Onto, henüz 9 aylık bir yayınevi. Şimdi sekizinci dil dizgesi okur ile buluşacak. Bundan evvel psikoloji, çağdaş felsefe, öykü, şiir ve anlatı sahalarında dil dizgelerini okur ile buluşturdu. Bu dil dizgelerinden aldığımız ilk intibalar gayet olumlu. Sekizinci dil dizgemiz bir sözlü tarih çalışması. Kentin dindarları ile gerçekleştirilmiş bir söyleşiler birlikteliği. Sekiz dil dizgesi ile dilimiz hakkında okura bir sözümüz oldu. Okur da kendi dil dizgesi ile Onto’nun dili arasında bir bağ kurmuş ki bize teveccüh gösteriyorlar. Yola çıkarken dedik ki, “Okumayacağımız hiçbir dil dizgesini okurla buluşturmayacağız.” Bu, ana ilkemiz. Biz okumuyorsak okur da okumuyor demektir. İkincisi genç ama özgün dil dizgelerine yer vereceğiz. Bu da kendimizi şöhrete kurban etmemek demektir. Sekiz eserin sahibi de “şöhretli” yazarlar değil. Üçüncüsü Onto ile yazarlar arasında uzun soluklu bir bağ olacak. Çok şükür bunun için de gerekli adımları attık. Yeni olmamıza rağmen bir kabul gördük. Asıl sözümüz dil dizgesi çeşitliğimiz tamamlandığında ortaya çıkacak bize göre. O zaman kurgumuz tamamlanmış olacak. Bu tamamlanma ile hem yazar hem de okur bizimle daha sarih bir dil dizgesi içinde iletişim kurmuş olacak.
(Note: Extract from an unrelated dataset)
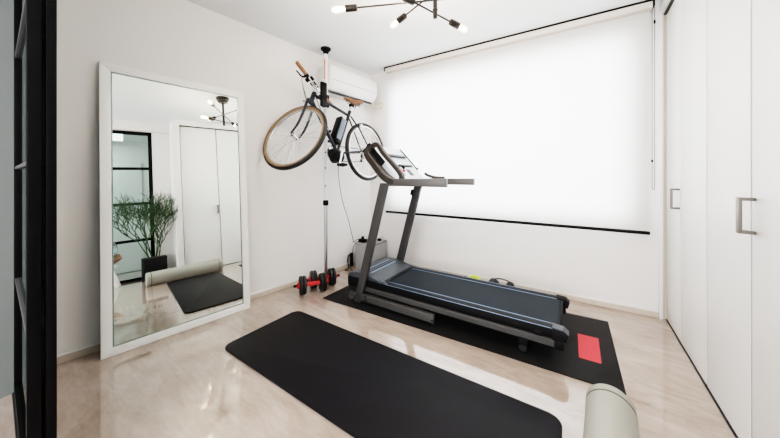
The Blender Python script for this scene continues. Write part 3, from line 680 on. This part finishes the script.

Editörün masası, editörün kafası gibidir. Bazen eser sahiplerinden “bize ne zaman sıra gelecek” diye serzenişler alıyorum. Diyorum ki, “Masa dolu.” Bunun iki anlamı var: Birincisi şu an bir dil dizgesine elbise giydirmekle meşgulüm, ikincisi sıran henüz gelmedi. Sekizinci dil dizgesinden sonra sezonu yaz için ferahlık versin diye iki öykü ile kapamak niyetindeyiz. Sonra eylülden itibaren çeviriler dâhil olmak üzere yukarıda saydığım konularda dil dizgeleri oluşturmaya devam edeceğiz. Eylülden itibaren siyaset teorileri, çağdaş felsefe tartışmaları, Türkçe psikoloji metinleri, sosyal tarih çalışmaları olmak  üzere özgün eserler okurlarımızla buluşacak. Türkçede roman, öykü, şiir, anlatı ve diğer edebi verimler deyince okurun aklına Onto gelecek. Bu iddiamız. Bu yolda kurgumuz devam ediyor. Bu kurguyu yazar, yayınevi ve okur hep birlikte yaşayacağız. Yeni dönemde çocuklar için sürprizlerimiz var. 7-14 yaş grubu okur grubumuza sürprizlerimiz var. Onto, yayıncılık bağlamında dil dizgesi olarak genç ve özgün herkese kapılarını açmıştır. Bir başka dil dizgemizde yazınsal eleştiri sahasında olacak. Türkçeye bu konuda karşılaştırmalı okumaya dayalı yeni eserler kazandırmak niyetindeyiz. Bu 9 aylık süreçte Onto ile yürüyen yazarlarımıza ve okurlarımıza teşekkür ederim. Onto olarak bağımsız okumalar için, “Bizce okuyun.” diyoruz.